Requirements: Leave out the pictures and repeat exactly the lines between the one containing "Model this scene" and the one containing "scene.camera = cam", inclusive.

• • • • •

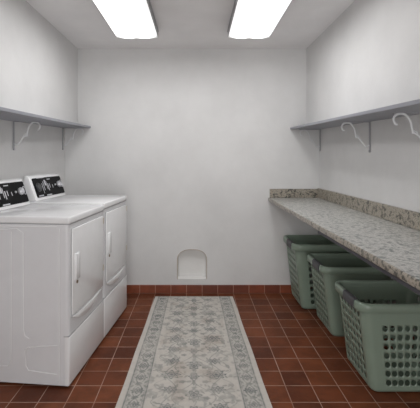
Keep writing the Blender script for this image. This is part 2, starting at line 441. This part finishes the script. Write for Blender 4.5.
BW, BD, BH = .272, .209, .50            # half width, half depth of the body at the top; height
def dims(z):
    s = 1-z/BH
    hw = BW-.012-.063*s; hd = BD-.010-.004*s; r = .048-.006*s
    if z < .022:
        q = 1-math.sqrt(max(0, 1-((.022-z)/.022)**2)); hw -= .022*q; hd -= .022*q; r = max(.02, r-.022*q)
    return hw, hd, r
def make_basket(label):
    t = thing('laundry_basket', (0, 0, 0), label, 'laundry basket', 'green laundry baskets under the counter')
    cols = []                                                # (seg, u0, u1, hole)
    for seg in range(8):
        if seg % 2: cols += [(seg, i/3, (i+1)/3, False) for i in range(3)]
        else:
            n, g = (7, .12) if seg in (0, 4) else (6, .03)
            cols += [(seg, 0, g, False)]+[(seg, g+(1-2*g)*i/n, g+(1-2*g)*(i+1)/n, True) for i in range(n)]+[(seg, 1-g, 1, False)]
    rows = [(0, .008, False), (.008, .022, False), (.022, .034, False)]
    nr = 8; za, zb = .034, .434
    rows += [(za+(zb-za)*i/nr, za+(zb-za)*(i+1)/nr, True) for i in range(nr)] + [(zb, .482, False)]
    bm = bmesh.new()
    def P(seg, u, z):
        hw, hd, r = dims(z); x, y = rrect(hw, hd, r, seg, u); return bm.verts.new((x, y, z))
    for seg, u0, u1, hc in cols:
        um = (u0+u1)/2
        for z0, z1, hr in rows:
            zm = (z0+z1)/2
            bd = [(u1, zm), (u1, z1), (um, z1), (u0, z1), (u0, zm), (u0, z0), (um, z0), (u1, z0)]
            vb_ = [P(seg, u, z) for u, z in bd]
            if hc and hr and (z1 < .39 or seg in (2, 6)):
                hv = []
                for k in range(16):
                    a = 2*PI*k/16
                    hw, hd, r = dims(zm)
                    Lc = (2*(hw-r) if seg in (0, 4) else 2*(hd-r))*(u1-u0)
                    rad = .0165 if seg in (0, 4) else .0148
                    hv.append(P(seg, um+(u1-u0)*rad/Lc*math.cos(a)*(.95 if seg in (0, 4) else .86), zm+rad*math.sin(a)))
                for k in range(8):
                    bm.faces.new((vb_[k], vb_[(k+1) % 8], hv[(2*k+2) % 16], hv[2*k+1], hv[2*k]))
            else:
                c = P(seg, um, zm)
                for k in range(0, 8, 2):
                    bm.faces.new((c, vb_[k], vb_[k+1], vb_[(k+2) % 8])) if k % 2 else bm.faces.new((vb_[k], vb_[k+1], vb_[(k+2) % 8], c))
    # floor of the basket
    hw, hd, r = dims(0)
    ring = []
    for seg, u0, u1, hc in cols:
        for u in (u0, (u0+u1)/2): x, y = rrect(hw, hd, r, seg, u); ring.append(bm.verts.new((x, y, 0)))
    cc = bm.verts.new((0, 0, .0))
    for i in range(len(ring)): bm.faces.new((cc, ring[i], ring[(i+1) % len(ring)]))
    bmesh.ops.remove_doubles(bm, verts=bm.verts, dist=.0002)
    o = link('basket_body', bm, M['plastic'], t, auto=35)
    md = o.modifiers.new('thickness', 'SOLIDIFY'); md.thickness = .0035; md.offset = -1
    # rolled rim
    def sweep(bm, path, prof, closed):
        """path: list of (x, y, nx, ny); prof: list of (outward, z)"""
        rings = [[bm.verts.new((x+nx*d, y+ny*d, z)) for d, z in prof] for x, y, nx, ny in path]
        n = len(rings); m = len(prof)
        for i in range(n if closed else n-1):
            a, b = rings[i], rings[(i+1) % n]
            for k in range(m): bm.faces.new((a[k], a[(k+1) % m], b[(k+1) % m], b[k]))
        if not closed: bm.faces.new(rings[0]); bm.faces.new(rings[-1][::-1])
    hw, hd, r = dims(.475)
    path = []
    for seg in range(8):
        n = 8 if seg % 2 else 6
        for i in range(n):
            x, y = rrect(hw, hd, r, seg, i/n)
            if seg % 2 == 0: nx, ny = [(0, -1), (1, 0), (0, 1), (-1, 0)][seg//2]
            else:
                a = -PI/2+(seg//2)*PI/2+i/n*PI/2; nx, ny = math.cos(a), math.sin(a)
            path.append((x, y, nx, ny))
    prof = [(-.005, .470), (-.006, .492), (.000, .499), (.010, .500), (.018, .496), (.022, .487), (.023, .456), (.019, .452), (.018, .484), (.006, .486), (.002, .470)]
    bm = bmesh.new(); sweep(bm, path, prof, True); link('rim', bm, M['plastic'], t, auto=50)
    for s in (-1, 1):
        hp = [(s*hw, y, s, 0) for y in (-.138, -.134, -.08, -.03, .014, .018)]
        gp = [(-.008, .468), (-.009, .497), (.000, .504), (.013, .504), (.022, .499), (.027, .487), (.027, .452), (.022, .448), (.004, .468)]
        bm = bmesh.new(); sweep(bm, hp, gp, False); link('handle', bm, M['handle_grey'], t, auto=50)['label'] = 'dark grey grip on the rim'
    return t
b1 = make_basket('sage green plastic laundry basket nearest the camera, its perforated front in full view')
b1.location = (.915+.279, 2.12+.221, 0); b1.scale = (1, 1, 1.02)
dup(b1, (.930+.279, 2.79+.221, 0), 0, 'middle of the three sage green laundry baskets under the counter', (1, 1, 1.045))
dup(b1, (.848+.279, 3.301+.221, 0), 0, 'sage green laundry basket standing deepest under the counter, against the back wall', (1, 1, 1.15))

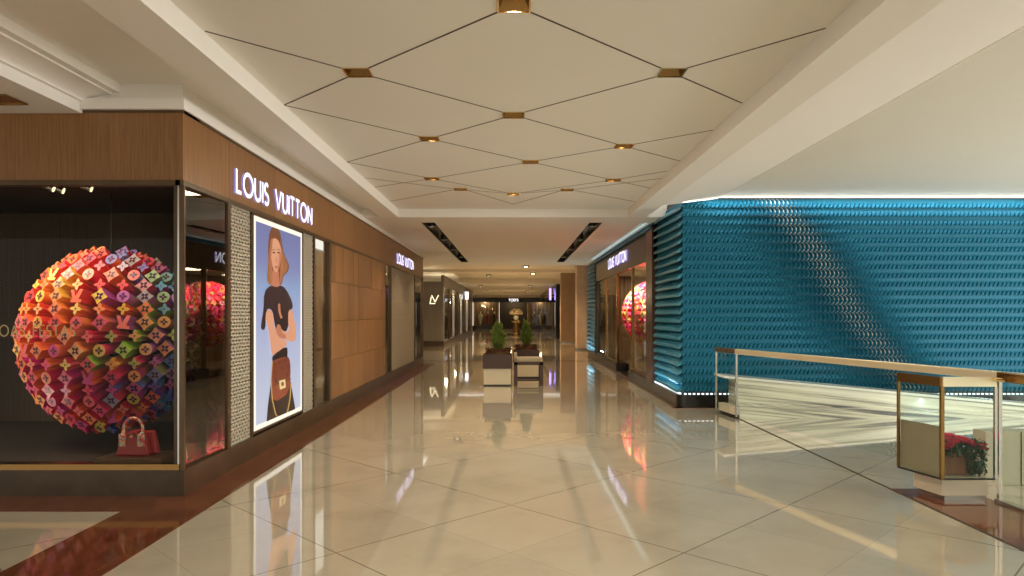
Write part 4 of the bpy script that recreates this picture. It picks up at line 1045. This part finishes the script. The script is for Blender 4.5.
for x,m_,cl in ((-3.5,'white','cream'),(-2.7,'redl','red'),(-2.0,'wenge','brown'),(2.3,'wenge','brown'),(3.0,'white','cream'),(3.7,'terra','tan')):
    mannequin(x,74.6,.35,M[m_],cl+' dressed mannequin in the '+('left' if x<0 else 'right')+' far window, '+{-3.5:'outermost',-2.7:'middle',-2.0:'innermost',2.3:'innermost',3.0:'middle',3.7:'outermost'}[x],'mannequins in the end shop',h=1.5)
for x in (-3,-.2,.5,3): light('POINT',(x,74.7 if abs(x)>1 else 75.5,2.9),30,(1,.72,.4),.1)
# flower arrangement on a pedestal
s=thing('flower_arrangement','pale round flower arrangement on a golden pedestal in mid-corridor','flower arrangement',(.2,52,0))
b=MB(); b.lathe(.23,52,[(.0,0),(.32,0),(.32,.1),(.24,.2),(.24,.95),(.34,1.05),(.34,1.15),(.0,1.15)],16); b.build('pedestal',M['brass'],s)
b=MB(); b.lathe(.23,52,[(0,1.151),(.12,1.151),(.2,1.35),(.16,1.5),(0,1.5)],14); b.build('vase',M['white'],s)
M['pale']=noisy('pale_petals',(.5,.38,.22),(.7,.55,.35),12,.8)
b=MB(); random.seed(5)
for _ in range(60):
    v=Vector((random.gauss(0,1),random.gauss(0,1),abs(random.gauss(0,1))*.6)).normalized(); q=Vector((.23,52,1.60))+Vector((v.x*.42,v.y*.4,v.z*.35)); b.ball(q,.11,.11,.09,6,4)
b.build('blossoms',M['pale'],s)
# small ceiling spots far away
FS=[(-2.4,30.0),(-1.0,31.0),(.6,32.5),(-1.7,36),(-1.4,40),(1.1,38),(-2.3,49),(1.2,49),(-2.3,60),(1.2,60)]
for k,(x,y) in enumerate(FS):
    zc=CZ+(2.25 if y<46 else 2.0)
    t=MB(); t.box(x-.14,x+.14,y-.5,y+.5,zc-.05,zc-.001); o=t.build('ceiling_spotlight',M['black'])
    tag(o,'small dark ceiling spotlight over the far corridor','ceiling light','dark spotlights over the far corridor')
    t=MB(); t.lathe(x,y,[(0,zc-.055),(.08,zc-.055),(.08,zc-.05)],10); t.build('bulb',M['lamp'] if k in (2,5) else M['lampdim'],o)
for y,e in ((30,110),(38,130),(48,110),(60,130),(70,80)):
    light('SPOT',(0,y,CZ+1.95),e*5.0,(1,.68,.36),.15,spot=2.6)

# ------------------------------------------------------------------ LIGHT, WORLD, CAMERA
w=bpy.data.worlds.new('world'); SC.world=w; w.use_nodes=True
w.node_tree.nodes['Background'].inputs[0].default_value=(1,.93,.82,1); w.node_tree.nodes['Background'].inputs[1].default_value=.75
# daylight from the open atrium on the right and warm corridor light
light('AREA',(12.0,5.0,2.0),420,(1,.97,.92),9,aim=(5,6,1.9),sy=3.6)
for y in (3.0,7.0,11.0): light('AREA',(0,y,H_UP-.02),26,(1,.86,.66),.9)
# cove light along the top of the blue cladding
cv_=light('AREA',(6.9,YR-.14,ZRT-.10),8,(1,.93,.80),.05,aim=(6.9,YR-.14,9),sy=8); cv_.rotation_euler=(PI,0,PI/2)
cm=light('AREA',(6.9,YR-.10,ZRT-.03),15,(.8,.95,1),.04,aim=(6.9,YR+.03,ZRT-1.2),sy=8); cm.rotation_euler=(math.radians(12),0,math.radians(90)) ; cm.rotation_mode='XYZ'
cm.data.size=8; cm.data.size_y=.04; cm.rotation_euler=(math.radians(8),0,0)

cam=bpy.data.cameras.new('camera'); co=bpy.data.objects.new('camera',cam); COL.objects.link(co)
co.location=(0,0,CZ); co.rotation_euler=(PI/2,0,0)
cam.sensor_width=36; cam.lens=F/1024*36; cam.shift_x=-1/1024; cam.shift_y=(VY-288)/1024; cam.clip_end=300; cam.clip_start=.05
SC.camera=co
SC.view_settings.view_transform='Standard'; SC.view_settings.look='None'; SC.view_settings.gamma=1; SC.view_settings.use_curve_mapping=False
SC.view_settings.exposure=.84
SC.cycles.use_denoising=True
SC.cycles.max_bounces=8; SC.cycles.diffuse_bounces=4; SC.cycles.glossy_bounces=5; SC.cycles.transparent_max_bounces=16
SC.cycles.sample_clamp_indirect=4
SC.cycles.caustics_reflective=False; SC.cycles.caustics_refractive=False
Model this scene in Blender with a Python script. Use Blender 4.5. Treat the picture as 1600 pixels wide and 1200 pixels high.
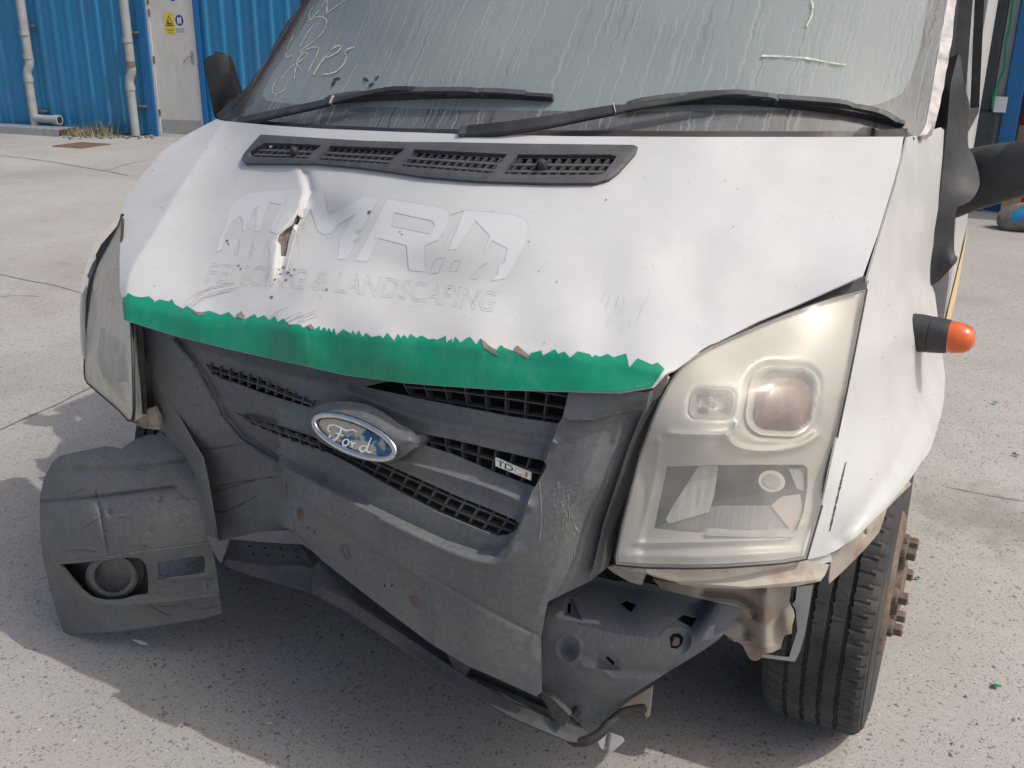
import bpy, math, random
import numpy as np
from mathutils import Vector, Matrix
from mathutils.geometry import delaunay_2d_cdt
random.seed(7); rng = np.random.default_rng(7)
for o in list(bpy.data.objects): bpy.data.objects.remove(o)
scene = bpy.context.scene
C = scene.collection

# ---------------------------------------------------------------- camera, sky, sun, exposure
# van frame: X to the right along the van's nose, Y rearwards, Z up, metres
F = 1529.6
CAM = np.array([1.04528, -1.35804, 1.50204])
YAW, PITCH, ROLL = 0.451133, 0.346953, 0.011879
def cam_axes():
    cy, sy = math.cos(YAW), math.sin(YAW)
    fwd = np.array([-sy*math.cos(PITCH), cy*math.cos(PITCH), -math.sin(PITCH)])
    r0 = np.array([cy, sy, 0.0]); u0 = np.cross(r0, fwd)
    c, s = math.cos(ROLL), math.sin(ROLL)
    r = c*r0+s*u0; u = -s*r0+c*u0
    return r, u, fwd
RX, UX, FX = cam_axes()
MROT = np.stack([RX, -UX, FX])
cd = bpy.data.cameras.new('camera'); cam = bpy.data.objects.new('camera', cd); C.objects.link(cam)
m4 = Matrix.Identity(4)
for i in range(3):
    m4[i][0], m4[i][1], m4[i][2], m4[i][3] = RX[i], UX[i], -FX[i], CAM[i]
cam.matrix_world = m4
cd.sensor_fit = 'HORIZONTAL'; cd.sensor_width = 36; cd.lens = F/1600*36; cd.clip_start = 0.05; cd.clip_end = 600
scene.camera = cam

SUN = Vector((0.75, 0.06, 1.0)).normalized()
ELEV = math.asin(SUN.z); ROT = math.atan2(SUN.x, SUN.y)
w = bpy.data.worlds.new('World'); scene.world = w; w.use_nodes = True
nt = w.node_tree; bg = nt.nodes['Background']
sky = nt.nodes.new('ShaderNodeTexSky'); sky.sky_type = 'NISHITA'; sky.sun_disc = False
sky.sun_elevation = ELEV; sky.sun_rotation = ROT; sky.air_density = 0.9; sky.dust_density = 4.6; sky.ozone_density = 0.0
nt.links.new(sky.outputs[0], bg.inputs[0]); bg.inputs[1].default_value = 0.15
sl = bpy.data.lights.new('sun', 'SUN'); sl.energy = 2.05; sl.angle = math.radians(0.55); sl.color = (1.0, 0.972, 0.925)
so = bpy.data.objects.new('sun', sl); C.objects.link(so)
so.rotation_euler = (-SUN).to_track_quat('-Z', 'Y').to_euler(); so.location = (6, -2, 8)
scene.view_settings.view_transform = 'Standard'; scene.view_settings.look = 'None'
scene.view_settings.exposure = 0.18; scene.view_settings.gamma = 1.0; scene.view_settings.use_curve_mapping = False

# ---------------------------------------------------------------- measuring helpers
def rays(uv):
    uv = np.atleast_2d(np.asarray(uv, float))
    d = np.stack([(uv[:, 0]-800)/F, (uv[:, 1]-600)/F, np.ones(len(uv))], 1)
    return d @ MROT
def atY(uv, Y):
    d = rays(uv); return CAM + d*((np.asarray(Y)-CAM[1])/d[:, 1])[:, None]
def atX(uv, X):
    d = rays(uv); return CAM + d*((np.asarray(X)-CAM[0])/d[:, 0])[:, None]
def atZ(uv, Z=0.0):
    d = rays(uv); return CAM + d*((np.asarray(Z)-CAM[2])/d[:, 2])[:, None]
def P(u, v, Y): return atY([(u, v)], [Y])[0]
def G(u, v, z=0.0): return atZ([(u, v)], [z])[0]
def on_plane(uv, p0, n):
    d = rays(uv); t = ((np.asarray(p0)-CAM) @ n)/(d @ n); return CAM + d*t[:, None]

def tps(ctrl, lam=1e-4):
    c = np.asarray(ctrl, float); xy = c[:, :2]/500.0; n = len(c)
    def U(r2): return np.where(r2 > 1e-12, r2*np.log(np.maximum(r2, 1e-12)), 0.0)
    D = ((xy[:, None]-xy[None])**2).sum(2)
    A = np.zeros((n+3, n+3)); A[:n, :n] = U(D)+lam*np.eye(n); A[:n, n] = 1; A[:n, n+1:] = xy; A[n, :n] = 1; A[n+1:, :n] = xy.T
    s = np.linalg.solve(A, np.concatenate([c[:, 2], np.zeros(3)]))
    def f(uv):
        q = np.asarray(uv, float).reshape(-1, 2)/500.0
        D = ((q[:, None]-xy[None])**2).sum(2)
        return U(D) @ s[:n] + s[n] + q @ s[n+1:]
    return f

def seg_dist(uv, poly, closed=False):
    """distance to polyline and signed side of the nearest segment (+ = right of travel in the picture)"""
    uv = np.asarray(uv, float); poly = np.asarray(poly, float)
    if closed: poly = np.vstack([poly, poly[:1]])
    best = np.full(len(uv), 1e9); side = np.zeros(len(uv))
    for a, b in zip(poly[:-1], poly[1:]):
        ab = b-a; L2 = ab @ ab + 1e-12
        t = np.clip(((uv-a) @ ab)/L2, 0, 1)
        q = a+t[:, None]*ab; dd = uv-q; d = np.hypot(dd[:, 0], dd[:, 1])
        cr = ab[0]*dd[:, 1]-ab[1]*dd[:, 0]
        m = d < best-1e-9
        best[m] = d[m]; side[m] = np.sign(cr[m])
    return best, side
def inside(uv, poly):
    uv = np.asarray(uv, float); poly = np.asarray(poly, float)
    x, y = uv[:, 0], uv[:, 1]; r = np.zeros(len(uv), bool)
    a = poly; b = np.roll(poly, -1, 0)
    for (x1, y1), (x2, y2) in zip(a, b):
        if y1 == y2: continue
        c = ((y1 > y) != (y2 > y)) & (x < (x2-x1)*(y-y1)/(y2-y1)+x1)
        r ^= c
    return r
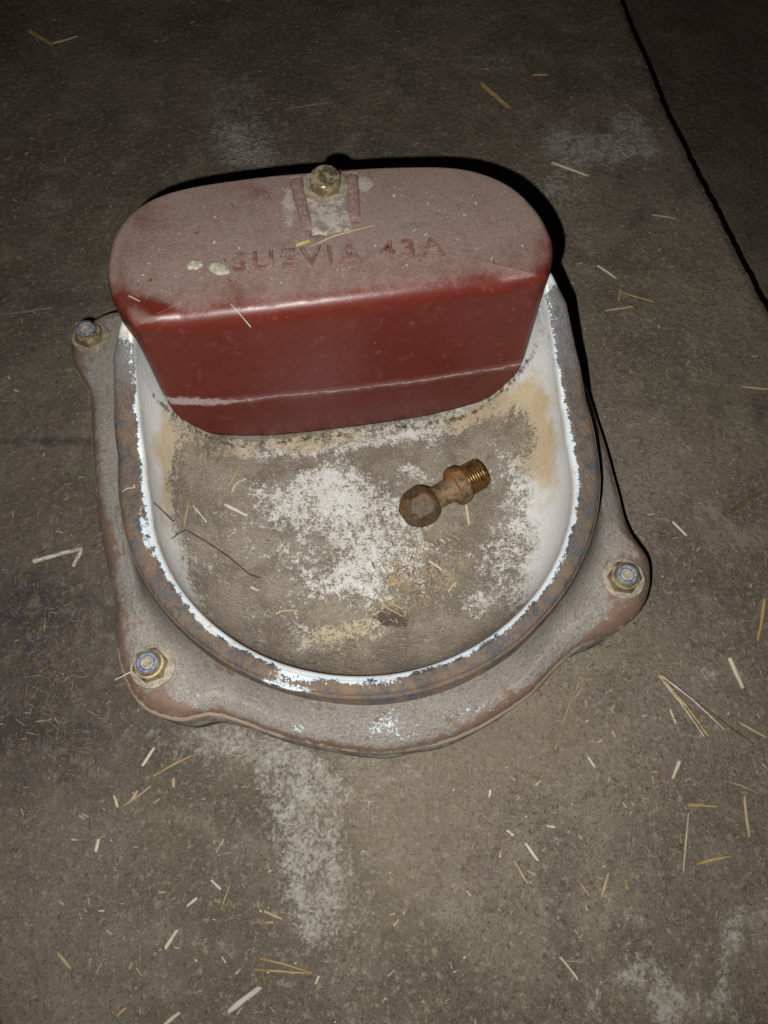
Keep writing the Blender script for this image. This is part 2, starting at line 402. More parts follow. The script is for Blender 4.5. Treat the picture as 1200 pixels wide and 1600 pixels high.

• • • • •

Task answer:
Model this scene in Blender with a Python script. Use Blender 4.5. Treat the picture as 1600 pixels wide and 1200 pixels high.
import bpy, math, random
import numpy as np
from mathutils import Vector, Matrix
from mathutils.geometry import delaunay_2d_cdt
random.seed(7); rng = np.random.default_rng(7)
for o in list(bpy.data.objects): bpy.data.objects.remove(o)
scene = bpy.context.scene
C = scene.collection

# ---------------------------------------------------------------- camera, sky, sun, exposure
# van frame: X to the right along the van's nose, Y rearwards, Z up, metres
F = 1529.6
CAM = np.array([1.04528, -1.35804, 1.50204])
YAW, PITCH, ROLL = 0.451133, 0.346953, 0.011879
def cam_axes():
    cy, sy = math.cos(YAW), math.sin(YAW)
    fwd = np.array([-sy*math.cos(PITCH), cy*math.cos(PITCH), -math.sin(PITCH)])
    r0 = np.array([cy, sy, 0.0]); u0 = np.cross(r0, fwd)
    c, s = math.cos(ROLL), math.sin(ROLL)
    r = c*r0+s*u0; u = -s*r0+c*u0
    return r, u, fwd
RX, UX, FX = cam_axes()
MROT = np.stack([RX, -UX, FX])
cd = bpy.data.cameras.new('camera'); cam = bpy.data.objects.new('camera', cd); C.objects.link(cam)
m4 = Matrix.Identity(4)
for i in range(3):
    m4[i][0], m4[i][1], m4[i][2], m4[i][3] = RX[i], UX[i], -FX[i], CAM[i]
cam.matrix_world = m4
cd.sensor_fit = 'HORIZONTAL'; cd.sensor_width = 36; cd.lens = F/1600*36; cd.clip_start = 0.05; cd.clip_end = 600
scene.camera = cam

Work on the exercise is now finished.